When I spoke to Livin' Lite customer service prior to writing that post they advised me to contact Challenger with the make/model and serial number of our trailer along with the dimensions of the door.

I would still like push this as being a "known issue" and see if Livin' Lite and or Challenger will step up to the plate and offer some type of warranty assistance. Would you be interested in going that route with me? I think the more people/trailers that are involved the better the odds are of them paying attention.  I am willing to coordinate the initial efforts but would require support materials from you e.g. detailed letter explaining the extent of your trailer's door problems, previous efforts to have it resolved if any, photos, etc. If you are interested drop me a private message and we can discuss this further.

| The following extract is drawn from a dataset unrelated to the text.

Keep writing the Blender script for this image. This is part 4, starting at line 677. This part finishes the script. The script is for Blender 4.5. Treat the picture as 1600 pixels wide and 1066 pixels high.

Product Questions and Recommendations / Re: QS 6.0 Sofa retrofit?
« on: June 05, 2017, 05:57:40 AM »
It sounds from the thread that you have a QS 6.0 with a dinette and want to convert it to a sofa, is that correct? We have a 2012 13QBB with the jackknife  sofa which we have taken out and are converting the trailer to the dinette. If this sofa would work for you we would sell it very reasonably, $50.00. It has all the mounting hardware, the factory original upholstery is in good condition but I would suggest it needs cleaning. Located in Connecticut.